--- Exercise ---
The material below holds pictures; leave them out and reproduce exactly the lines from the one with "Reconstruct this image" through the one with "STEP = float(_xs[1]-_xs[0])", inclusive.

-- Start --

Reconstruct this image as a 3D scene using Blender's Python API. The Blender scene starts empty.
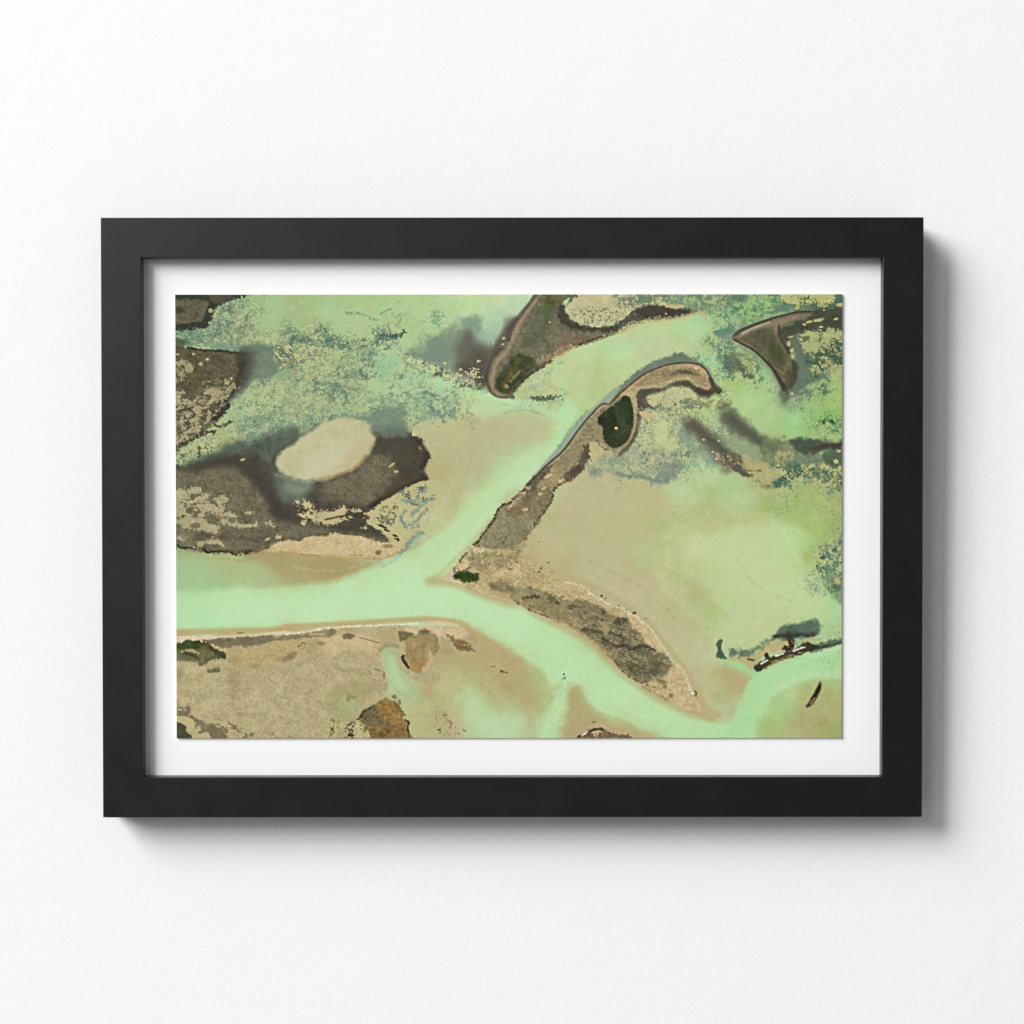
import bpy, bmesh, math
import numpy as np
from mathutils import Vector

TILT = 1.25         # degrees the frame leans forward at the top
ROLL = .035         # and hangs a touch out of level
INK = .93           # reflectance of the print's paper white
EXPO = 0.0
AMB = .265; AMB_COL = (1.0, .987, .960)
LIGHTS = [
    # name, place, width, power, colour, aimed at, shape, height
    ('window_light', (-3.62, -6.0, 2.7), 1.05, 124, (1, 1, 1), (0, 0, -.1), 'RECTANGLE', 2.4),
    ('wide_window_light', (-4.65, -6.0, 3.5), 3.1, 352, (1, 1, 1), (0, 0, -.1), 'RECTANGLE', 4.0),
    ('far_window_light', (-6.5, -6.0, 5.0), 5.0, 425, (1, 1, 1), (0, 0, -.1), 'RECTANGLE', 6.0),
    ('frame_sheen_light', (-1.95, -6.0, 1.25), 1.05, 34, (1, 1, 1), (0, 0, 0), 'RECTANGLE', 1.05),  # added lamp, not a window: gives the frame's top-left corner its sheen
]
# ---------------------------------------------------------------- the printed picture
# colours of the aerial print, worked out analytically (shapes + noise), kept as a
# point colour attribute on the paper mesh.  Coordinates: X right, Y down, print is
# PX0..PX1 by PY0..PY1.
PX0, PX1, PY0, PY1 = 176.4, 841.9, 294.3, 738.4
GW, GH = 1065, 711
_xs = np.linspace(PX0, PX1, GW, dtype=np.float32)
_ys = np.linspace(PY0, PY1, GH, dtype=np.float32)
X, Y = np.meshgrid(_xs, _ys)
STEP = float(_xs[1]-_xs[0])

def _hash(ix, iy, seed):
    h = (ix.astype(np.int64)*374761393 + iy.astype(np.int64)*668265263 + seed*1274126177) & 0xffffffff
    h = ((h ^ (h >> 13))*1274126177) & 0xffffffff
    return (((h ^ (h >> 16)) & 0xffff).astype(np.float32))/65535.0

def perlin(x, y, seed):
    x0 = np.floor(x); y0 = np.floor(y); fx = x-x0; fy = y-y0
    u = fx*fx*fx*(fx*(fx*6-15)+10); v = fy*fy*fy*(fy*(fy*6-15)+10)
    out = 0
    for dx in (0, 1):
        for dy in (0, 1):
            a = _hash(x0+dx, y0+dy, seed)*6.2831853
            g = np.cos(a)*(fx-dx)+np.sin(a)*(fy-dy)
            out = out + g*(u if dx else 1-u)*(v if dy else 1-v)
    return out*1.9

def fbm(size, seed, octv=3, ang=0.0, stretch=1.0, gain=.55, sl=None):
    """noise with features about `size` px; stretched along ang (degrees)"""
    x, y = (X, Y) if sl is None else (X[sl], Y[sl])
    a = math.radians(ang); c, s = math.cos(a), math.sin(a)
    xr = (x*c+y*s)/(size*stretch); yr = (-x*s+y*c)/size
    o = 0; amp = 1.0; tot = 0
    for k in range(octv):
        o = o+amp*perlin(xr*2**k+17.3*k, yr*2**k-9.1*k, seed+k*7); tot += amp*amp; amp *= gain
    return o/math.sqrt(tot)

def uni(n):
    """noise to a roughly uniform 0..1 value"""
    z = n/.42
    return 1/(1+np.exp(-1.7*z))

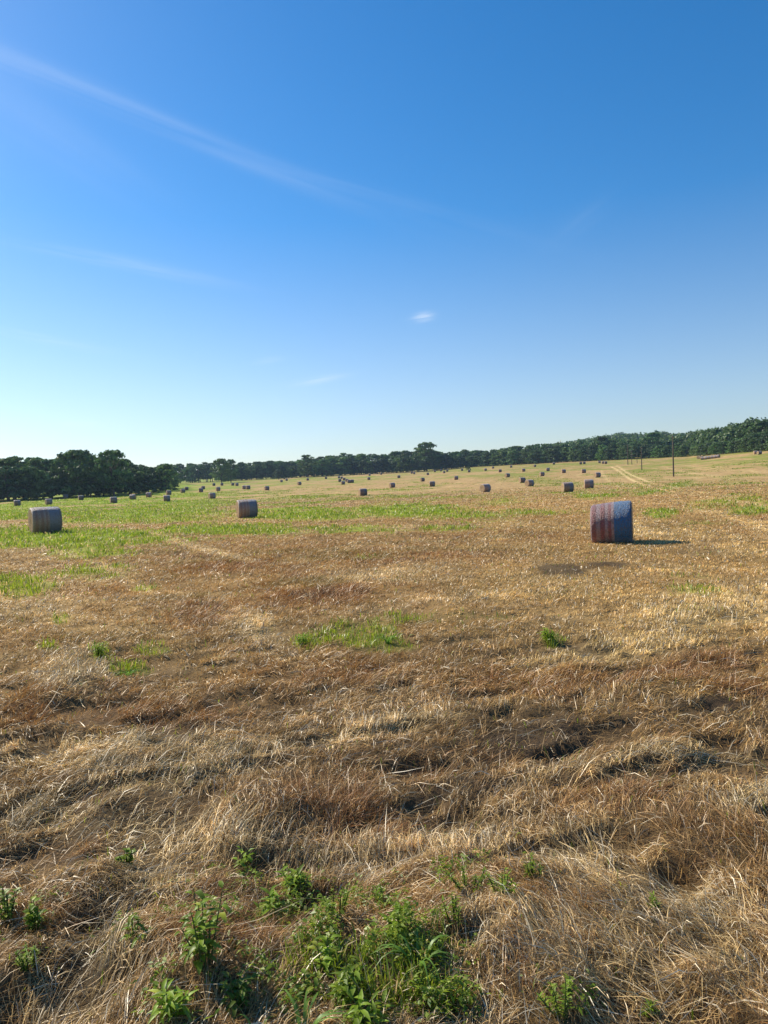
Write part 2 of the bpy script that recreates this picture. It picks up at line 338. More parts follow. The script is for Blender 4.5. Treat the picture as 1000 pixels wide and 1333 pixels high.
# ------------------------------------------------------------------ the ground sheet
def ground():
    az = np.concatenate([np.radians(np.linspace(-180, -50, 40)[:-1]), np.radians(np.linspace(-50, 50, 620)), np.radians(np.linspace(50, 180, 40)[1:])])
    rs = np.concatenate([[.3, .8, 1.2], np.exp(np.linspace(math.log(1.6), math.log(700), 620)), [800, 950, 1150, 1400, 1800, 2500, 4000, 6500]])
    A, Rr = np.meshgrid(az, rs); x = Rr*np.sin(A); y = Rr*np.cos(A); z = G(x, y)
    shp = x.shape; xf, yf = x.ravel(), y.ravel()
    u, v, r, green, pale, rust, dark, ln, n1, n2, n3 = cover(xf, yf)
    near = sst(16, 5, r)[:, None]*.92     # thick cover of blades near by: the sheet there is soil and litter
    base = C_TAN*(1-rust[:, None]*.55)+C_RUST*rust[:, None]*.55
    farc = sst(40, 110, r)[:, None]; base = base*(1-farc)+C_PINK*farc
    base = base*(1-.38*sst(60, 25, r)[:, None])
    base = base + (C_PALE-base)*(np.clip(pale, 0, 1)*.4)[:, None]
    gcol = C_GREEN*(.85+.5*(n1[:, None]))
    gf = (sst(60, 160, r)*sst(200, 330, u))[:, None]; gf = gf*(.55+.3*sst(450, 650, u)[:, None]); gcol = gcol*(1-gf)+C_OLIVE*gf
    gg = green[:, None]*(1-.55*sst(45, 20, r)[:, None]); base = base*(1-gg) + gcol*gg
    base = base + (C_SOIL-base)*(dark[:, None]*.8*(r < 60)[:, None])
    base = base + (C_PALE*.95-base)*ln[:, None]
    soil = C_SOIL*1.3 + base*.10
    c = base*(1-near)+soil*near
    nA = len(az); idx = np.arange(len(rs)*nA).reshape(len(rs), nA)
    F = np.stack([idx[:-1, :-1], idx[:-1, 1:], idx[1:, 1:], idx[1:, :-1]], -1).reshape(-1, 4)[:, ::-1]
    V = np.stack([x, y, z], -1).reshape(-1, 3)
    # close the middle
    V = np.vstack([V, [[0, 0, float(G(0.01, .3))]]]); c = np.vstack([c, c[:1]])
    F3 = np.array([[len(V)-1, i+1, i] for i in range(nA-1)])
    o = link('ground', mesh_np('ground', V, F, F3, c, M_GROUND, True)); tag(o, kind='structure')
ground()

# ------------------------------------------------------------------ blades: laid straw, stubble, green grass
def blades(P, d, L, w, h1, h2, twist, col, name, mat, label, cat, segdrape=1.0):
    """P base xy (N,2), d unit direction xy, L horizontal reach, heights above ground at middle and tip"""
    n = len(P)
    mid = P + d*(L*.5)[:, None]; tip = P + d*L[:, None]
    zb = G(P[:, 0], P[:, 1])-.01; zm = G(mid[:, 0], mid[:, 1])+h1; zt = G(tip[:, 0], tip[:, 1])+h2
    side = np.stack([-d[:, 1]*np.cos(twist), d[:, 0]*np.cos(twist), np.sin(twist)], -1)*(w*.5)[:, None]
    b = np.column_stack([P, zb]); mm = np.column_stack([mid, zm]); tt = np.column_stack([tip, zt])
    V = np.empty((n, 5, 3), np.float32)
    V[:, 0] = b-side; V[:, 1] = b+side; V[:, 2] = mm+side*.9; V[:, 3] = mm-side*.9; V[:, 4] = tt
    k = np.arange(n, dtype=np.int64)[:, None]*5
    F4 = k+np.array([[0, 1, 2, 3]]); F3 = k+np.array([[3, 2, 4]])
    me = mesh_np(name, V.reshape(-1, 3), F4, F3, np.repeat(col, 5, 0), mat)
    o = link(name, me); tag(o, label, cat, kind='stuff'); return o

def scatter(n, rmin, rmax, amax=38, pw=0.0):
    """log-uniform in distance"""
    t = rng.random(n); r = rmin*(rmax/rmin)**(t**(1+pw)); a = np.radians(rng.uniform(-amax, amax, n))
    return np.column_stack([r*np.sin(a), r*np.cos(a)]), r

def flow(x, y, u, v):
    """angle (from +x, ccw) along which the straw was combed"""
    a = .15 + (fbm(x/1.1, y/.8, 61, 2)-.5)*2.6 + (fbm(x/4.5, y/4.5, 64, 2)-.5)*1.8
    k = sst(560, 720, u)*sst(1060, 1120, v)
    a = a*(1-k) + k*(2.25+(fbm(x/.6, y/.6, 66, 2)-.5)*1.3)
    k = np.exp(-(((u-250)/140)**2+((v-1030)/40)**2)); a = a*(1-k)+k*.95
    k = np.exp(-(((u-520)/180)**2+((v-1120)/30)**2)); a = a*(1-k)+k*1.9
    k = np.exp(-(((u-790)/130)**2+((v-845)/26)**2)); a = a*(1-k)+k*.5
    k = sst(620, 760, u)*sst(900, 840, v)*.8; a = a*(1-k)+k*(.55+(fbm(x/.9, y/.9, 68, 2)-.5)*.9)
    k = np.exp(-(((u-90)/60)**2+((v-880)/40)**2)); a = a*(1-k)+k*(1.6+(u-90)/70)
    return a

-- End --
-- Start --

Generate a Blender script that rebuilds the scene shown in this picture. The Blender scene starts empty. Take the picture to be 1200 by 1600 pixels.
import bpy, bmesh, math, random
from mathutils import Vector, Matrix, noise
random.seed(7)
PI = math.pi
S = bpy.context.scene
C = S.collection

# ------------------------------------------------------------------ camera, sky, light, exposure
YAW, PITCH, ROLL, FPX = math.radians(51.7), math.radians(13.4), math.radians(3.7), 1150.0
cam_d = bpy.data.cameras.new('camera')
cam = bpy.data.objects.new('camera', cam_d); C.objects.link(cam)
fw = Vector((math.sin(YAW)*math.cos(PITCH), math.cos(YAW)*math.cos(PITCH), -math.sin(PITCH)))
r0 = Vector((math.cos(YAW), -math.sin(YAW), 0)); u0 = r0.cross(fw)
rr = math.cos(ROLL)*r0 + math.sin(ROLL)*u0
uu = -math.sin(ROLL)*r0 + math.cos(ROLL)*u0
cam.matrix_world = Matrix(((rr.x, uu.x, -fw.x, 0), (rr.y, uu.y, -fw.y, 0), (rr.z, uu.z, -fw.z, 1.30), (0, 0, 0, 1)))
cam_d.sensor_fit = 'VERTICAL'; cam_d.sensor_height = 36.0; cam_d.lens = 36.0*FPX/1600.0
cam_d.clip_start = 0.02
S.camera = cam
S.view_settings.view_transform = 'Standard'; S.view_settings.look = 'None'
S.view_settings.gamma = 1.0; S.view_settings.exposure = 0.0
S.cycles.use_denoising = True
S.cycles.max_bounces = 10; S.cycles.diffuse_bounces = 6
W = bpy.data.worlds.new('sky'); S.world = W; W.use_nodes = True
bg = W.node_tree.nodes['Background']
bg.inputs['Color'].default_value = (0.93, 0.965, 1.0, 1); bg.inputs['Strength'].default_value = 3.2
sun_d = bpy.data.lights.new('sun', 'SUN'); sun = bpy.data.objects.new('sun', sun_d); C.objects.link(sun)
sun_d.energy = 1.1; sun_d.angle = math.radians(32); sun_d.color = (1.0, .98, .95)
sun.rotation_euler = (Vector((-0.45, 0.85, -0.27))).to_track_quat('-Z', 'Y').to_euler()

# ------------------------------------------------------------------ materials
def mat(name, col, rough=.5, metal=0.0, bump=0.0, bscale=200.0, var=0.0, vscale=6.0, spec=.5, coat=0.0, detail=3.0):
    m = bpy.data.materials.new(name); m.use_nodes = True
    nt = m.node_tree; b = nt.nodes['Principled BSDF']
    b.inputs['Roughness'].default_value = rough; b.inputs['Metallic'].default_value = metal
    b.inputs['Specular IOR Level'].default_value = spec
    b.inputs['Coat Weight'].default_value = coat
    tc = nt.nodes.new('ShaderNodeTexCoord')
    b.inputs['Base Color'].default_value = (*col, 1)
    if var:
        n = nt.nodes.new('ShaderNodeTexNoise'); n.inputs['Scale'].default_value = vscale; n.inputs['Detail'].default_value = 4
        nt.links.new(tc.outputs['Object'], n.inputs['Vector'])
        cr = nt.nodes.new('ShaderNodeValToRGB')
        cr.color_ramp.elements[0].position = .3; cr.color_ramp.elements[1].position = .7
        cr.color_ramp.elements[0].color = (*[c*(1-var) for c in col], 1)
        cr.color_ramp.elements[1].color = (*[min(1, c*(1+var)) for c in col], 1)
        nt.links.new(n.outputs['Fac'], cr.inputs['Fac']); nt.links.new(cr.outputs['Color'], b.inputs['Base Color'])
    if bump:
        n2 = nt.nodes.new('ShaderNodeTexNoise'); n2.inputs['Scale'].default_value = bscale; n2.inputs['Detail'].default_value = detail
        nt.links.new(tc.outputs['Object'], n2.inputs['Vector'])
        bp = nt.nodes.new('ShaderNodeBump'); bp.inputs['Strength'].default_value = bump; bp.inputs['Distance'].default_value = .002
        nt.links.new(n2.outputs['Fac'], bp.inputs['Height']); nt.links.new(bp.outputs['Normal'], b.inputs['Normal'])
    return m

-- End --
-- Start --

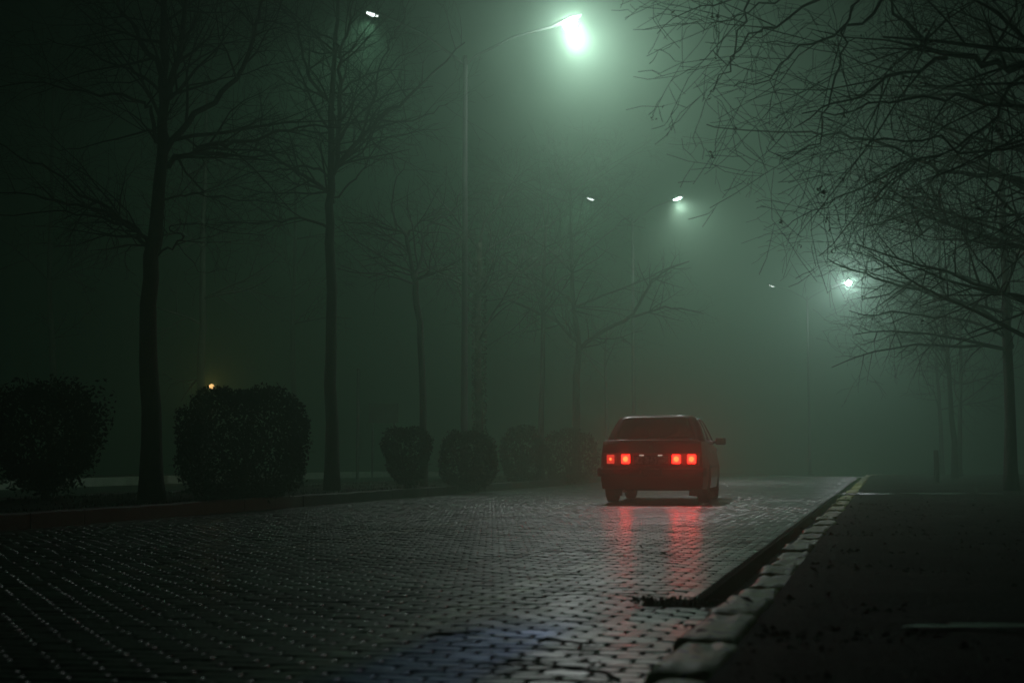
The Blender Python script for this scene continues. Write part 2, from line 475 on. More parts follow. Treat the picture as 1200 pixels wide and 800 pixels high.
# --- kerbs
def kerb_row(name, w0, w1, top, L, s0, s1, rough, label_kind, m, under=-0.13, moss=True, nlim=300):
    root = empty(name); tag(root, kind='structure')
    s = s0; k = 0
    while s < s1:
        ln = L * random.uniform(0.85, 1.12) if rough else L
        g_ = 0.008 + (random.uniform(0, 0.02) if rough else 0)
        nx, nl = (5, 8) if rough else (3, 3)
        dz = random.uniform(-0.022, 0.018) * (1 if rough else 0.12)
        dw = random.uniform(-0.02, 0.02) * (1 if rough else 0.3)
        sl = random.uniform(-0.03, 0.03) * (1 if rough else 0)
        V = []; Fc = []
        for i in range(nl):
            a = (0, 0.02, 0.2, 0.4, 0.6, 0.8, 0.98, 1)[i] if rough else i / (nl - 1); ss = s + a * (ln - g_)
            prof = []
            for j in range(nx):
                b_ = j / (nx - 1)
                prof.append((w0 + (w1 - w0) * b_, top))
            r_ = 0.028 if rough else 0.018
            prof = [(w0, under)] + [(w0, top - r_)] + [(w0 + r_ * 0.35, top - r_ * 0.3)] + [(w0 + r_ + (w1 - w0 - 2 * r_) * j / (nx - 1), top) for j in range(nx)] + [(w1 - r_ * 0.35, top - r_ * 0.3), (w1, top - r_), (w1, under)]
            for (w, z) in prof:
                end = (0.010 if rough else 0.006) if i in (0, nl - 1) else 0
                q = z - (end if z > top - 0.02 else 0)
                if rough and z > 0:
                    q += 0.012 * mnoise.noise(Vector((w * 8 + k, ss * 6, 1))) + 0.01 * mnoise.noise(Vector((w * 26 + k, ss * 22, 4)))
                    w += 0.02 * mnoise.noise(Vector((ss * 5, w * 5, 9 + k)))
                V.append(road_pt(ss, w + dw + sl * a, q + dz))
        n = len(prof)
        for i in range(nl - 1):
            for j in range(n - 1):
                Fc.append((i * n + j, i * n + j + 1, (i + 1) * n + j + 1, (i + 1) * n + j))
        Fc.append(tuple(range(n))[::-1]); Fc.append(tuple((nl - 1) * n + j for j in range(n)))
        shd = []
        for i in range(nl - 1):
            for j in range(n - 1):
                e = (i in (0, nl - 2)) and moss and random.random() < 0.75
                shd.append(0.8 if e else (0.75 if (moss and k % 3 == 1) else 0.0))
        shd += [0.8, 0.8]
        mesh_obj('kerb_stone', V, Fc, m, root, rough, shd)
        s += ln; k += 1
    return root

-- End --

--- Result ---
Reconstruct this image as a 3D scene using Blender's Python API. The Blender scene starts empty.
import bpy, bmesh, math
import numpy as np
from mathutils import Vector

TILT = 1.25         # degrees the frame leans forward at the top
ROLL = .035         # and hangs a touch out of level
INK = .93           # reflectance of the print's paper white
EXPO = 0.0
AMB = .265; AMB_COL = (1.0, .987, .960)
LIGHTS = [
    # name, place, width, power, colour, aimed at, shape, height
    ('window_light', (-3.62, -6.0, 2.7), 1.05, 124, (1, 1, 1), (0, 0, -.1), 'RECTANGLE', 2.4),
    ('wide_window_light', (-4.65, -6.0, 3.5), 3.1, 352, (1, 1, 1), (0, 0, -.1), 'RECTANGLE', 4.0),
    ('far_window_light', (-6.5, -6.0, 5.0), 5.0, 425, (1, 1, 1), (0, 0, -.1), 'RECTANGLE', 6.0),
    ('frame_sheen_light', (-1.95, -6.0, 1.25), 1.05, 34, (1, 1, 1), (0, 0, 0), 'RECTANGLE', 1.05),  # added lamp, not a window: gives the frame's top-left corner its sheen
]
# ---------------------------------------------------------------- the printed picture
# colours of the aerial print, worked out analytically (shapes + noise), kept as a
# point colour attribute on the paper mesh.  Coordinates: X right, Y down, print is
# PX0..PX1 by PY0..PY1.
PX0, PX1, PY0, PY1 = 176.4, 841.9, 294.3, 738.4
GW, GH = 1065, 711
_xs = np.linspace(PX0, PX1, GW, dtype=np.float32)
_ys = np.linspace(PY0, PY1, GH, dtype=np.float32)
X, Y = np.meshgrid(_xs, _ys)
STEP = float(_xs[1]-_xs[0])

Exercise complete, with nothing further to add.